Origin Story
Of the three daily meals, breakfast and dinner have native Korean names, yet lunch alone is a Sino-Korean word. Jeomsim (點心) means "to place a dot on the mind," and it came out of Seon (Zen) temple life. When a monk in practice felt hunger stir, the little he ate — too slight to call a meal, no more than touching a dot to the mind — was called jeomsim. A famous anecdote tells of the Tang-dynasty Seon master Deshan and an old woman selling rice cakes. Citing the Diamond Sutra — "the past mind cannot be grasped, the present mind cannot be grasped, the future mind cannot be grasped" — she asked, "Then, master, which mind will you place your dot (點心) upon?" A word that once meant a light bite, not even a proper meal, is today the name of a full and respectable meal in its own right. The lightest of repasts, in short, became the most substantial.
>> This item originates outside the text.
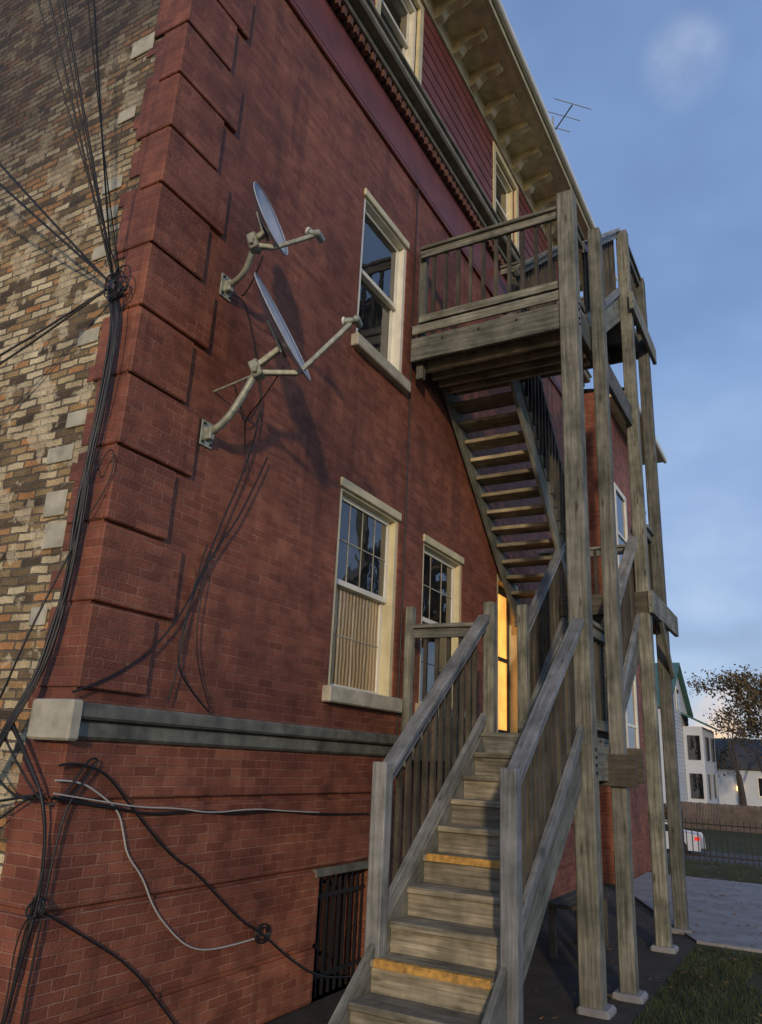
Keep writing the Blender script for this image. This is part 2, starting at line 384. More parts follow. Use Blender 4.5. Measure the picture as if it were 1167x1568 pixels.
rail((1.88,YO,nz(1.88)),(3.50,YO,nz(3.50)),.98,.10)
def deck(x0,x1,y0,y1,z,joist=True):
    n=max(1,int(round((x1-x0)/.14)))
    for i in range(n):
        a=x0+(x1-x0)*i/n; b=x0+(x1-x0)*(i+1)/n-.006
        board('deck_board',((a+b)/2,y0,z-.019),((a+b)/2,y1,z-.019),b-a,.038,WOOD,S,.003)
    lo,hi=min(y0,y1),max(y0,y1)
    k=max(2,int((hi-lo)/.4)+1)
    for j in range(k):
        y=lo+.025+(hi-lo-.05)*j/(k-1)
        board('joist',(x0+.045,y,z-.135),(x1-.045,y,z-.135),.04,.19,WOOD,S,0)
    for x in (x0+.02,x1-.02):
        board('rim_joist',(x,lo,z-.15),(x,hi,z-.15),.042,.22,WOOD,S,.004)
deck(3.60,4.62,-.05,YO,LZ)
deck(4.63,7.25,-.05,YI,LZ)
post(3.76,YI,1.6,3.10,.10,WOOD,'newel'); post(3.66,-.07,1.62,3.08,.08,WOOD,'newel')
rail((3.68,-.1,LZ),(3.72,YI+.05,LZ),.95,.08,.11,(.10,.04),WOOD)
post(4.62,YI-.02,1.6,3.24,.10,WOOD,'newel')
rail((3.64,YO,LZ),(4.55,YO,LZ),.95,.10,.125,(.09,.04),WOOD)
MZ=3.65; X1,X2=4.66,6.62; nA=9
flight(X1,LZ,1,nA,(MZ-LZ)/(nA+1),(X2-X1)/nA,YI-.05,YO+.05)
rail((4.68,YI-.02,LZ+.1),(X2,YI-.02,MZ+.12),.98,.05,.125,(.09,.04),WOODL)
rail((4.60,YO,LZ+.1),(X2,YO,MZ+.12),.98,.05,.125,(.12,.04),WOODL)
deck(X2+.02,7.62,-.05,YO,MZ)
rail((X2+.1,YO,MZ),(7.55,YO,MZ),.95,.1); rail((7.58,YO,MZ),(7.58,-.1,MZ),.95,.1)
PZ=5.97; nB=13
flight(X2,MZ,-1,nB,(PZ-MZ)/(nB+1),(X2-4.36)/nB,-.08,YI+.02,False,nose=.09,th=.045,tm=TREADLIT)
rail((X2,YI-.02,MZ+.1),(4.36,YI-.02,PZ+.05),.95,.05,.125,(.09,.04),WOOD)
deck(3.60,4.34,-.05,YO-.06,PZ)
board('platform_beam',(3.55,-.03,5.80),(3.55,YO+.07,5.80),.05,.27,WOOD,S,.006)
board('platform_trim',(3.535,-.04,6.03),(3.535,YO+.07,6.03),.03,.10,WOOD,S,.005)
post(3.66,-.09,5.5,7.12,.08,WOOD,'newel')
rail((3.57,-.10,PZ),(3.57,YO+.05,PZ),1.08,.2,.135,(.10,.04),WOOD,WOODD)
for x in (3.75,3.93,4.11,4.28): board('platform_joist',(x,-.1,5.70),(x,YO,5.70),.045,.14,TREADLIT,S,0)
post(3.57,YO,0,7.19,.165)
post(4.12,YO-.14,0,7.1,.125)
post(6.10,YO-.06,0,8.5,.14); post(7.20,YO-.06,0,8.45,.14)
for x,y in ((3.57,YO-.02),(4.12,YO-.14),(6.10,YO-.06),(7.2,YO-.06)):
    box('footing',x-.12,x+.12,y-.12,y+.12,-.05,.05,CONC,S,.02)
board('landing_outer_beam',(3.66,YO-.05,1.73),(4.75,YO-.05,1.73),.05,.28,WOOD,S,.005)
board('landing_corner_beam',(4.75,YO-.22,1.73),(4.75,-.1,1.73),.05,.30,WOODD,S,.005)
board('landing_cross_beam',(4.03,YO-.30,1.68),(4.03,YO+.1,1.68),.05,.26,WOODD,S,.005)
board('platform_outer_beam',(3.66,YO-.04,5.80),(6.2,YO-.04,5.80),.05,.27,WOOD,S,.005)
board('mid_outer_beam',(6.0,YO-.15,3.50),(7.75,YO-.15,3.50),.05,.26,WOOD,S,.005)
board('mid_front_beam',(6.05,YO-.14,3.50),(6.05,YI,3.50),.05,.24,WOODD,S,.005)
board('brace',(7.2,YO-.15,2.8),(6.6,YO-.15,3.4),.04,.09,WOOD,S,.004)
TZ=7.5
flight(4.3,PZ,1,7,(TZ-PZ)/8,1.75/7,YI-.1,YO+.05,True)
rail((4.2,YO,PZ+.1),(6.05,YO,TZ+.05),.98,.05,.125,(.10,.04),WOODL)
rail((3.66,YO,PZ),(4.1,YO,PZ),1.05,.2,.12,(.09,.04),WOOD)
rail((4.3,YI-.1,PZ+.1),(6.05,YI-.1,TZ+.05),.98,.05,.125,(.09,.04),WOOD)
deck(6.06,7.3,-.05,YO-.02,TZ)
rail((6.15,YO-.06,TZ),(7.4,YO-.06,TZ),.92,.1,.12,(.10,.04),WOOD)
rail((7.28,YO-.06,TZ),(7.28,-.1,TZ),.92,.1,.12,(.10,.04),WOOD)
rail((6.05,-.1,TZ),(6.05,YI-.1,TZ),.92,.1,.12,(.10,.04),WOOD)
board('top_outer_beam',(5.95,YO-.15,7.36),(7.55,YO-.15,7.36),.05,.24,WOOD,S,.005)
for z in (5.72,5.88,1.68,1.8):
    for dy in (-.03,.03):
        tube('bolt',[(3.575,YO-.083,z+dy),(3.575,YO-.095,z+dy)],.012,IRON,S,False)
for y in (-.4,-.8,-1.2):
    tube('bolt',[(3.523,y,5.86),(3.512,y,5.86)],.01,IRON,S,False)

# ---------------------------------------------------------------- bench
BN=root('wooden_bench')
for k in range(3): board('seat_slat',(4.9,-1.0-.12*k,.46),(6.0,-1.0-.12*k,.46),.11,.035,WOODD,BN)
for x in (5.0,5.9):
    for y in (-.99,-1.25): board('leg',(x,y,0),(x,y,.44),.06,.06,WOODD,BN)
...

A light snack once taken as lightly as touching a dot to the mind has become a hearty meal of the day. The weight of a meal shifts with the circumstances of the age.
Meaning Evolution
How It Is Used
Let's just grab some noodles for "jeomsim" today and keep it simple.
The meeting ran long, so I worked straight through and skipped "jeomsim" altogether.
The cost of "jeomsim" got to be a burden, so I started bringing a packed lunch.
Related Words
Memory Hook
點 (jeom, dot) + 心 (sim, mind) → just a little, as if touching a dot to the mind → originally a mere snack.
"A single bite once taken as lightly as a dot upon the mind has become our hearty meal of the day."